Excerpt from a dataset
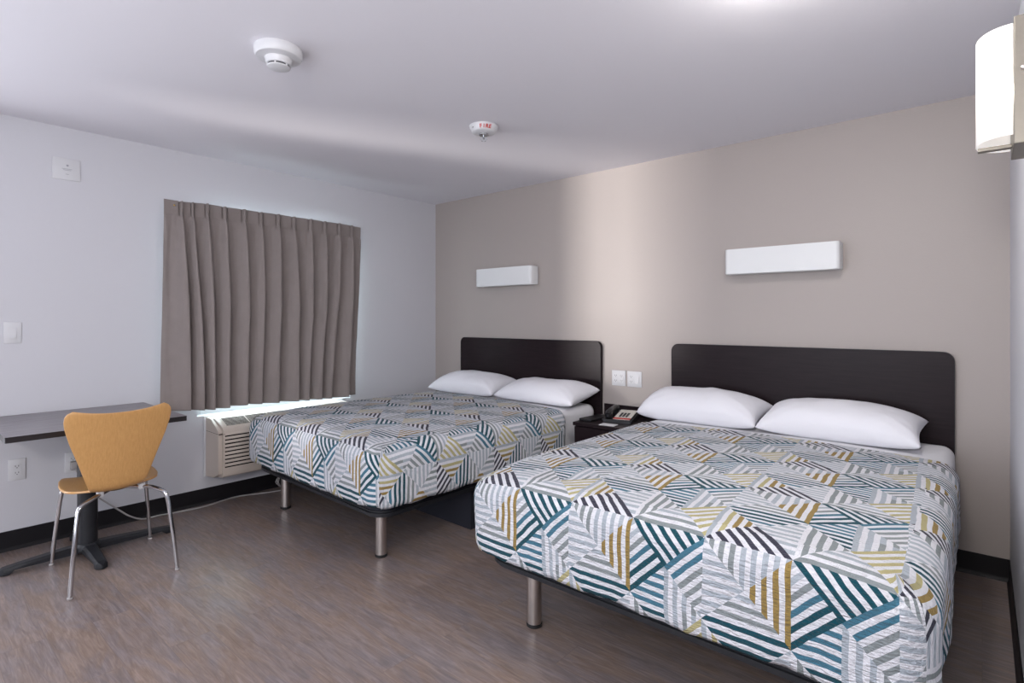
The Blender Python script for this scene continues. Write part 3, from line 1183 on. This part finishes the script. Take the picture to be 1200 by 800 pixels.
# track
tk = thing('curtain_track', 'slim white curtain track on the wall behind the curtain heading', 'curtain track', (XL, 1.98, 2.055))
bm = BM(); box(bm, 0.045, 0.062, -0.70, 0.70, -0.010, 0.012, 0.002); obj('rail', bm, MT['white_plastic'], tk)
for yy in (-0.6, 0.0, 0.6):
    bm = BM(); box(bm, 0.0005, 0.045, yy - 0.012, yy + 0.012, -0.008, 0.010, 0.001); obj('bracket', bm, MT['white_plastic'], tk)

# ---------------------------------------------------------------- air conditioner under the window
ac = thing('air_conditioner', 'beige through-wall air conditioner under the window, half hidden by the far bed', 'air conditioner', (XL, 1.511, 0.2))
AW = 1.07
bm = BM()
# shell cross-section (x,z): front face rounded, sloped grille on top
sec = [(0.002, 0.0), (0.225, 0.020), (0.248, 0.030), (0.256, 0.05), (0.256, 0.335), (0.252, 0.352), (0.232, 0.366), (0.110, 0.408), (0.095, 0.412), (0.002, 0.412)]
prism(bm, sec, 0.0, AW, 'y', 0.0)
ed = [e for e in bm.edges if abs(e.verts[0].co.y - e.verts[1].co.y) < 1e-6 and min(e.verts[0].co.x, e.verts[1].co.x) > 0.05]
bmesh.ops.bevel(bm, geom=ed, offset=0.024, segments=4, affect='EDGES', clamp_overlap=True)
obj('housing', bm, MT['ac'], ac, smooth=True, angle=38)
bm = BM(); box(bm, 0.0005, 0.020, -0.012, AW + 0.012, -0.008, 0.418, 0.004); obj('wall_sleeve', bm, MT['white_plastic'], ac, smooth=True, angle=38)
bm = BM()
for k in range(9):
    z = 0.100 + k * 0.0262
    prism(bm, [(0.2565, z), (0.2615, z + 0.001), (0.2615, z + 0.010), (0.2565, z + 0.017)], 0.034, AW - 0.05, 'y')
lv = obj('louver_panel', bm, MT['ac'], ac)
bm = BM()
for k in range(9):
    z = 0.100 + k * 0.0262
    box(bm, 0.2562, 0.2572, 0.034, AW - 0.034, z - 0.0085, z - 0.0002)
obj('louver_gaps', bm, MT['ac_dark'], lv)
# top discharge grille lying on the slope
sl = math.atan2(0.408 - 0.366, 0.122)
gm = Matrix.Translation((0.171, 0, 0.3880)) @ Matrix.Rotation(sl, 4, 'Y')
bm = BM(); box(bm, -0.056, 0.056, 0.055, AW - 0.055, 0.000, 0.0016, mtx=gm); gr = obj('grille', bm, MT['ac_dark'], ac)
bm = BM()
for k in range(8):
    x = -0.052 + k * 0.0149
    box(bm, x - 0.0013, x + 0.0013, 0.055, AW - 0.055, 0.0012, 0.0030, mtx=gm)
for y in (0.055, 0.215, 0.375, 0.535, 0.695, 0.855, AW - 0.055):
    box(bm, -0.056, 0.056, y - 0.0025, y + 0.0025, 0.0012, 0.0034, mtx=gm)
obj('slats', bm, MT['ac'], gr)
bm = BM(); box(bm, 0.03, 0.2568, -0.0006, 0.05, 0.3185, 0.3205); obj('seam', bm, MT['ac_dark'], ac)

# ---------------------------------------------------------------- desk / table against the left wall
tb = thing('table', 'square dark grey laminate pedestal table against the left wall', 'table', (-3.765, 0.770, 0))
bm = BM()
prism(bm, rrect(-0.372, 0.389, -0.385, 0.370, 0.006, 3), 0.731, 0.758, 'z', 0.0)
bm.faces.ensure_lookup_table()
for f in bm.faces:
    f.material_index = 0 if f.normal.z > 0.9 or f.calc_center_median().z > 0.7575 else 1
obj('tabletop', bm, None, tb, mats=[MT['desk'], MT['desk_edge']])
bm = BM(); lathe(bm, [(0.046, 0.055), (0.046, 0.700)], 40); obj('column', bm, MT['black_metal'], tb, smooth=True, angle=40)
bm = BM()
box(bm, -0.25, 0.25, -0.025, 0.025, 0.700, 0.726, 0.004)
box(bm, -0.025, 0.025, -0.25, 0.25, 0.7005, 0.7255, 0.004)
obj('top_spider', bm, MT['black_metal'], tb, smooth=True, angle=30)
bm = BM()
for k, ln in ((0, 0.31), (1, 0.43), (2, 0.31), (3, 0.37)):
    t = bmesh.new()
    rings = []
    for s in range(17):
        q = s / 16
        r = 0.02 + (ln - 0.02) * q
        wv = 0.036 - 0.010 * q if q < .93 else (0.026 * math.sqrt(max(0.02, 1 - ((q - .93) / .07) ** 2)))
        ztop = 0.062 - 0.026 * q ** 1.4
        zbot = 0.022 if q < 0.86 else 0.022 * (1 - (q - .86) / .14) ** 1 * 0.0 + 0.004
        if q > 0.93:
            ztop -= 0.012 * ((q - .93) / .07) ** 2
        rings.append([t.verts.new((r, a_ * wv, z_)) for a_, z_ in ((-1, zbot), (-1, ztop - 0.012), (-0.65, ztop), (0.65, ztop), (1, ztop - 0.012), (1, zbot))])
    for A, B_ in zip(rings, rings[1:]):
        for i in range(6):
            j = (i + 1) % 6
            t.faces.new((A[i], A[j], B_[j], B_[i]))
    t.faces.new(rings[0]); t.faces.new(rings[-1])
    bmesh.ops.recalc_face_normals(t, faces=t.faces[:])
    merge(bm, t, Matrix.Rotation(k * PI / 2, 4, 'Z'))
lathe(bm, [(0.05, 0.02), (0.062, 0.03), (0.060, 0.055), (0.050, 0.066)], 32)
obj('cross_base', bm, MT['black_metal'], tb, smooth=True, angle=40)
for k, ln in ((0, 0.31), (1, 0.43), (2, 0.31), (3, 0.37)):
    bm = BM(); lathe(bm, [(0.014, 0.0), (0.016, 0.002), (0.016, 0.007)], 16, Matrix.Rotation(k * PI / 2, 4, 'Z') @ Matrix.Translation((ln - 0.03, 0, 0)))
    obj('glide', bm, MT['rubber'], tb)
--
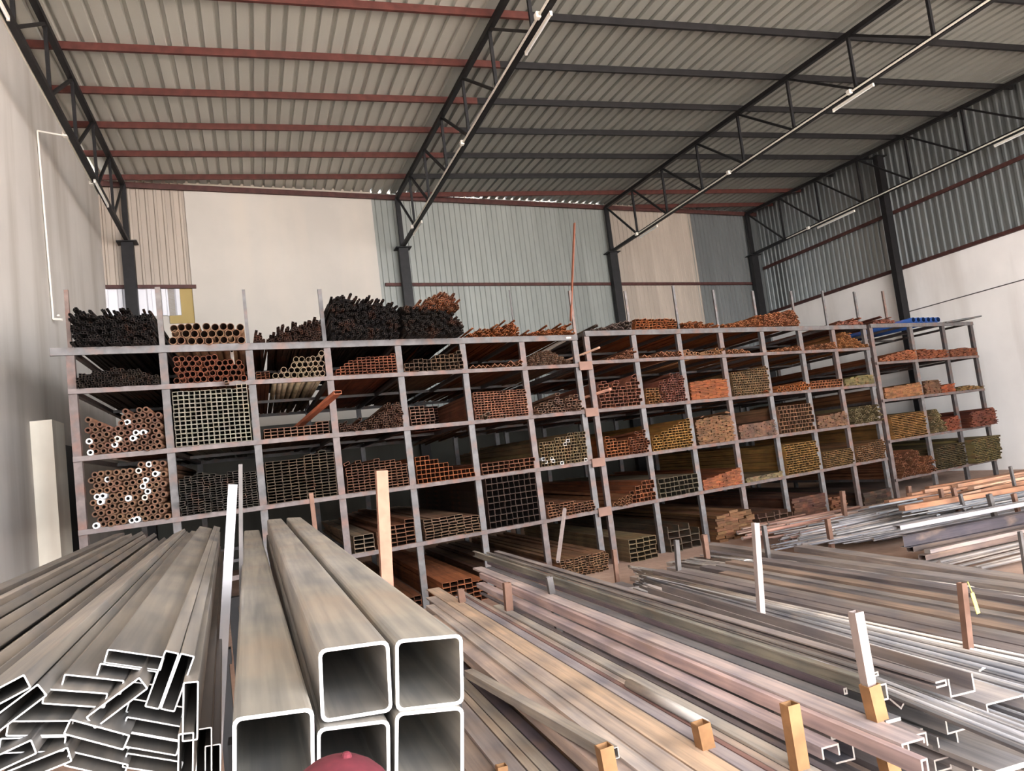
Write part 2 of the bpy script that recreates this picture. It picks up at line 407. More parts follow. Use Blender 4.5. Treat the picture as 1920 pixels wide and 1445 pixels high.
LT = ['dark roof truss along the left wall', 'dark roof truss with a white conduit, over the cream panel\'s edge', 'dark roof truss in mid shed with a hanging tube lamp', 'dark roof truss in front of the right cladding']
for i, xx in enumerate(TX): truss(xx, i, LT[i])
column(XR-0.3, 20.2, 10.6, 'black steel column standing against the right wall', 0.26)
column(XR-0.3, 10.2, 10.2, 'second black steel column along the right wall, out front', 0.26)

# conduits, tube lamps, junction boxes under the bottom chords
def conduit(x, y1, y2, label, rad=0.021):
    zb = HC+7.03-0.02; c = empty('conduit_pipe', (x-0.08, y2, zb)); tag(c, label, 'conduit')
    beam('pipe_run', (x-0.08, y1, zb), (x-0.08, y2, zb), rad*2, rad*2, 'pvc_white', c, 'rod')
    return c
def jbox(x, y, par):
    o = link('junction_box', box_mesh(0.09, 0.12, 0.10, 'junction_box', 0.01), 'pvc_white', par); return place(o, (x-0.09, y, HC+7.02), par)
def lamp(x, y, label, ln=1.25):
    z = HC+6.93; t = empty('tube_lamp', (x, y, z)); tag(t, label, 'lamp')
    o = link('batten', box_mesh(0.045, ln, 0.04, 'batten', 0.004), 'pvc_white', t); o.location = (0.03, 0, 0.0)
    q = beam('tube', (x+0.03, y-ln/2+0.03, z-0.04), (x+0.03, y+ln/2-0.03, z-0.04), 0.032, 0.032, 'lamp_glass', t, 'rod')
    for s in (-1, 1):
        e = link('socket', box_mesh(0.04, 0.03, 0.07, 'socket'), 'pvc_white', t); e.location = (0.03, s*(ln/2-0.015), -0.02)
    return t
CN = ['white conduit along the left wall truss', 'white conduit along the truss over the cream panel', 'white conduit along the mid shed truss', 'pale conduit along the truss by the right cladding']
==
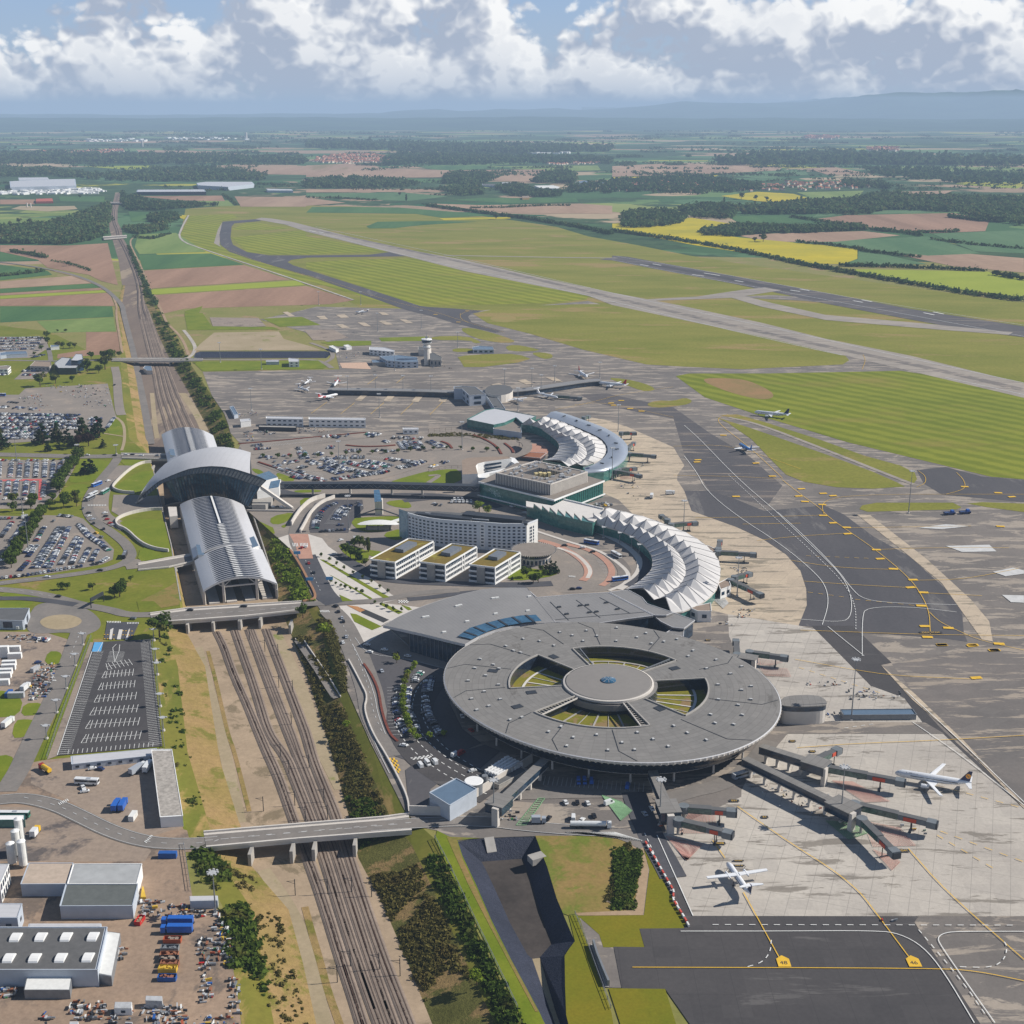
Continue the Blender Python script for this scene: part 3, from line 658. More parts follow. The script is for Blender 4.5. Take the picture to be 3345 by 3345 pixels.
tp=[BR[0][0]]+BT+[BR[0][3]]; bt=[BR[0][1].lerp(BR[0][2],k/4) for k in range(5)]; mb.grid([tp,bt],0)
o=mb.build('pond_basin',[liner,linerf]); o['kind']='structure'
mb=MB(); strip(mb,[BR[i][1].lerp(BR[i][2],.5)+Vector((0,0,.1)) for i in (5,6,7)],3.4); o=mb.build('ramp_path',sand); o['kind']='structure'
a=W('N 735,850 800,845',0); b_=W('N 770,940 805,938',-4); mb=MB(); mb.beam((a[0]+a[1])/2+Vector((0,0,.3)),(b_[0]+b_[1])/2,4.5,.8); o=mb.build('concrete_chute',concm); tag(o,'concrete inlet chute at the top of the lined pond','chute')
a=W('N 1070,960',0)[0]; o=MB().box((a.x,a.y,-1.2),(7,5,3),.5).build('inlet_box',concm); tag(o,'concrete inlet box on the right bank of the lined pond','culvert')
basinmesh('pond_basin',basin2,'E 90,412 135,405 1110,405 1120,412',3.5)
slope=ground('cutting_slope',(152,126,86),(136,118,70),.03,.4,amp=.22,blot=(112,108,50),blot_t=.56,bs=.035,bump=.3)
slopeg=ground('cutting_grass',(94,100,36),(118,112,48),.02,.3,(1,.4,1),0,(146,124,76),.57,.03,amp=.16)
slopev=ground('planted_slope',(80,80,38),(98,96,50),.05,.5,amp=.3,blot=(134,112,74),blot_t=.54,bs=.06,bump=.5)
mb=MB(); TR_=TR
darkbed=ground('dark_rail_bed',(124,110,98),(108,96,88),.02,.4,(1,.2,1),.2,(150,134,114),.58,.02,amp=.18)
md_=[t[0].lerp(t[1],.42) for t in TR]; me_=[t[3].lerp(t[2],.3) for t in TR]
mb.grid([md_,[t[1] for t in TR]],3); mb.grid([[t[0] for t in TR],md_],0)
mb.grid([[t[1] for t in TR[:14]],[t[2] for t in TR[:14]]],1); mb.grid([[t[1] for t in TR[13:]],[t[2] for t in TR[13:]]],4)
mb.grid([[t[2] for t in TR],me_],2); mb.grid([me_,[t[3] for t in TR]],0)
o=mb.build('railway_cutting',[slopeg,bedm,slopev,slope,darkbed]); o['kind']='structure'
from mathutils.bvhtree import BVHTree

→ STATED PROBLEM
In the listing above, find the line containing "Write part 2" and the line containing "CN = ['white", then repeat those two lines and everything between them exactly.

→ THE SOLUTION
Write part 2 of the bpy script that recreates this picture. It picks up at line 407. More parts follow. Use Blender 4.5. Treat the picture as 1920 pixels wide and 1445 pixels high.
LT = ['dark roof truss along the left wall', 'dark roof truss with a white conduit, over the cream panel\'s edge', 'dark roof truss in mid shed with a hanging tube lamp', 'dark roof truss in front of the right cladding']
for i, xx in enumerate(TX): truss(xx, i, LT[i])
column(XR-0.3, 20.2, 10.6, 'black steel column standing against the right wall', 0.26)
column(XR-0.3, 10.2, 10.2, 'second black steel column along the right wall, out front', 0.26)

# conduits, tube lamps, junction boxes under the bottom chords
def conduit(x, y1, y2, label, rad=0.021):
    zb = HC+7.03-0.02; c = empty('conduit_pipe', (x-0.08, y2, zb)); tag(c, label, 'conduit')
    beam('pipe_run', (x-0.08, y1, zb), (x-0.08, y2, zb), rad*2, rad*2, 'pvc_white', c, 'rod')
    return c
def jbox(x, y, par):
    o = link('junction_box', box_mesh(0.09, 0.12, 0.10, 'junction_box', 0.01), 'pvc_white', par); return place(o, (x-0.09, y, HC+7.02), par)
def lamp(x, y, label, ln=1.25):
    z = HC+6.93; t = empty('tube_lamp', (x, y, z)); tag(t, label, 'lamp')
    o = link('batten', box_mesh(0.045, ln, 0.04, 'batten', 0.004), 'pvc_white', t); o.location = (0.03, 0, 0.0)
    q = beam('tube', (x+0.03, y-ln/2+0.03, z-0.04), (x+0.03, y+ln/2-0.03, z-0.04), 0.032, 0.032, 'lamp_glass', t, 'rod')
    for s in (-1, 1):
        e = link('socket', box_mesh(0.04, 0.03, 0.07, 'socket'), 'pvc_white', t); e.location = (0.03, s*(ln/2-0.015), -0.02)
    return t
CN = ['white conduit along the left wall truss', 'white conduit along the truss over the cream panel', 'white conduit along the mid shed truss', 'pale conduit along the truss by the right cladding']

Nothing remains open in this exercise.